In early 1948, SNYC landed on the Attorney General’s list of subversive organizations. “I think SNYC would have continued in the South despite the racism and segregation,” Cooper Jackson commented, “if the national terror of McCarthyism had not been unleashed.” Under threat of severe repression, SNYC transitioned from sponsoring demonstrations to interpreting and spreading political ideologies through their visionary Freedomways magazine. In 1961, the periodical began a 25-year streak of spreading news, artistic expression, and political ideologies of the struggle. Co-founders included Augusta Strong, Shirley Graham Du Bois, who was associate editor, and Esther Cooper Jackson, who served as the managing editor. Freedomways projected political perspectives through literature from activists on the front line of the civil rights struggle.
SNCC ordered large numbers of each issue, and contributed political commentary and analysis. In 1962, Julian Bond wrote to the Readers Column to articulate SNCC’s vision to the magazine’s readers.
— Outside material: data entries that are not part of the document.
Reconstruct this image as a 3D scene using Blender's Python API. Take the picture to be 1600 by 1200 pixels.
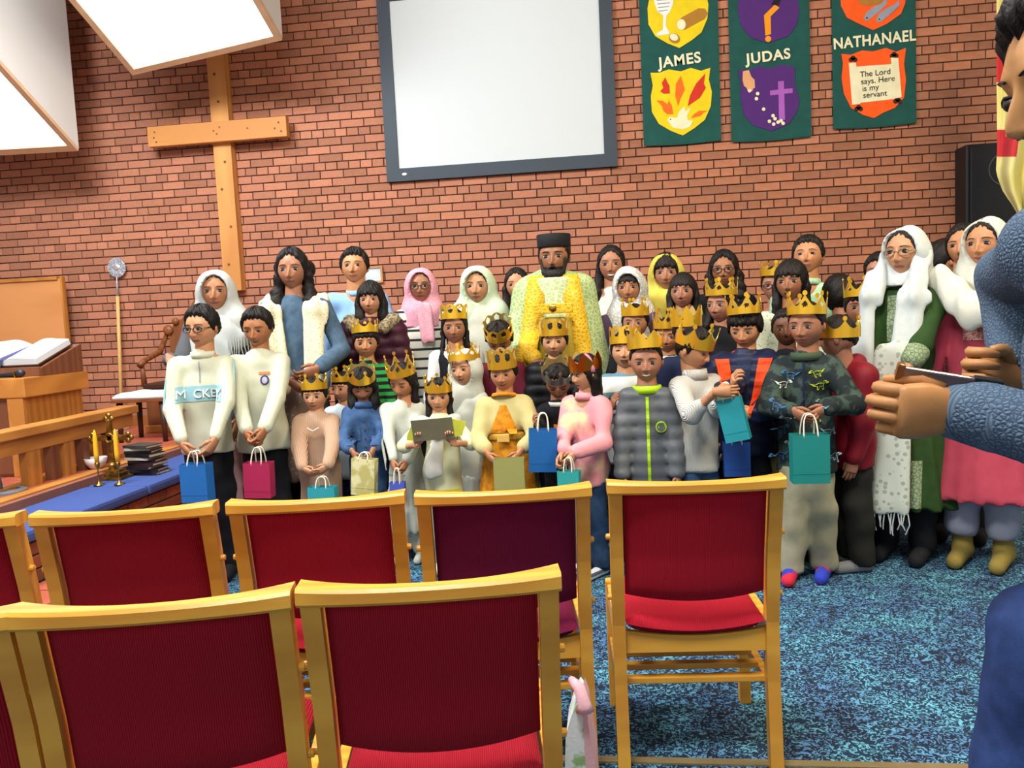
import bpy, bmesh, math, random
import numpy as np
from mathutils import Vector, Matrix
from mathutils.bvhtree import BVHTree
random.seed(7); rng = np.random.RandomState(7)
for o in list(bpy.data.objects): bpy.data.objects.remove(o)
SC = bpy.context.scene; COL = SC.collection
D2R = math.pi/180

# ------------------------------------------------------------------ camera
CAM = np.array([0.0, 0.0, 1.30]); FPX = 1300.0
WALL = 7.647
CR = np.array([0.99091105, 0.12568137, -0.04795298])
CU = np.array([0.03645487, 0.09224114, 0.99506915])
CF = np.array([-0.12948489, 0.98777313, -0.08682106])
cd = bpy.data.cameras.new('camera'); cam = bpy.data.objects.new('camera', cd); COL.objects.link(cam)
cd.sensor_width = 36.0; cd.lens = FPX/1600*36.0; cd.clip_start = 0.05
cam.matrix_world = Matrix([[CR[i], CU[i], -CF[i], CAM[i]] for i in range(3)] + [[0, 0, 0, 1]])
SC.camera = cam
def ray(x, y): return (x-800)/FPX*CR - (y-600)/FPX*CU + CF
def at(x, y, Y):
    d = ray(x, y); return CAM + d*(Y/d[1])
def atz(x, y, z):
    d = ray(x, y); return CAM + d*((z-CAM[2])/d[2])

# ------------------------------------------------------------------ world, lights, exposure
w = bpy.data.worlds.new('world'); SC.world = w; w.use_nodes = True
w.node_tree.nodes['Background'].inputs[0].default_value = (1.0, 0.98, 0.95, 1)
w.node_tree.nodes['Background'].inputs[1].default_value = 0.9
def area(name, loc, target, size, power, color=(1, 1, 1), sy=None):
    l = bpy.data.lights.new(name, 'AREA'); l.energy = power; l.size = size; l.color = color
    if sy: l.shape = 'RECTANGLE'; l.size_y = sy
    o = bpy.data.objects.new(name, l); COL.objects.link(o); o.location = loc
    o.rotation_euler = (Vector(target)-Vector(loc)).to_track_quat('-Z', 'Y').to_euler(); return o
area('added_fill_lamp', (-3.3, 3.4, 4.9), (-2.9, 6.0, 1.2), 1.5, 630, (0.93, 0.97, 1.0))  # added lamp out of view, cool fill for the left side
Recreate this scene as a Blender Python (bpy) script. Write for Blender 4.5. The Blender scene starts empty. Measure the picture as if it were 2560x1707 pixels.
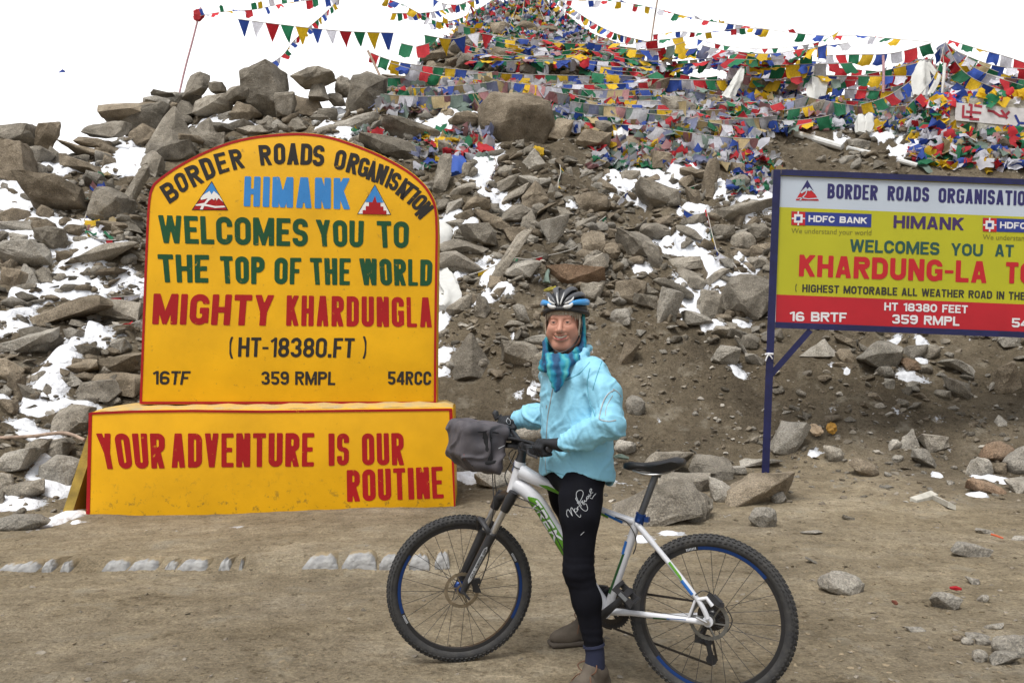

In the 65th issue, SNCC activists from Freedom Summer wrote on their experiences in “Mississippi: Opening Up the Closed Society.” In 1966, Mike Thelwell and Lawrence Guyot published a two-part article on the MFDP.
Freedomways continued the legacy of SNYC and connected that legacy to SNCC. The magazine ceased publishing in 1986.
Sources
Erik S. Gellman, Death Blow to Jim Crow: The National Negro Congress and the Rise of Militant Civil Rights (Chapel Hill: University of North Carolina Press, 2012), 223-230.
Sara Rzeszutek Haviland, James and Esther Cooper Jackson: Love and Courage in the Black Freedom Movement (Lexington, The University Press of Kentucky, 2015).
Esther Cooper Jackson and Constance Pohl, eds., Freedomways: Prophets in Their Own Country (New York: Basic Books, 2001), 17-31, 423.
Lindsay R. Swindall, The Path to the Greater, Freer, Truer World: Southern Civil Rights and Anti-colonialism 1937-1955 (Gainesville, University Press of Florida, 2014).
Jeanne Theoharis and Komozi Woodard, Want to Start a Revolution?: Radical Women in the Black Freedom Struggle (New York: New York University Press, 2009), 39-41.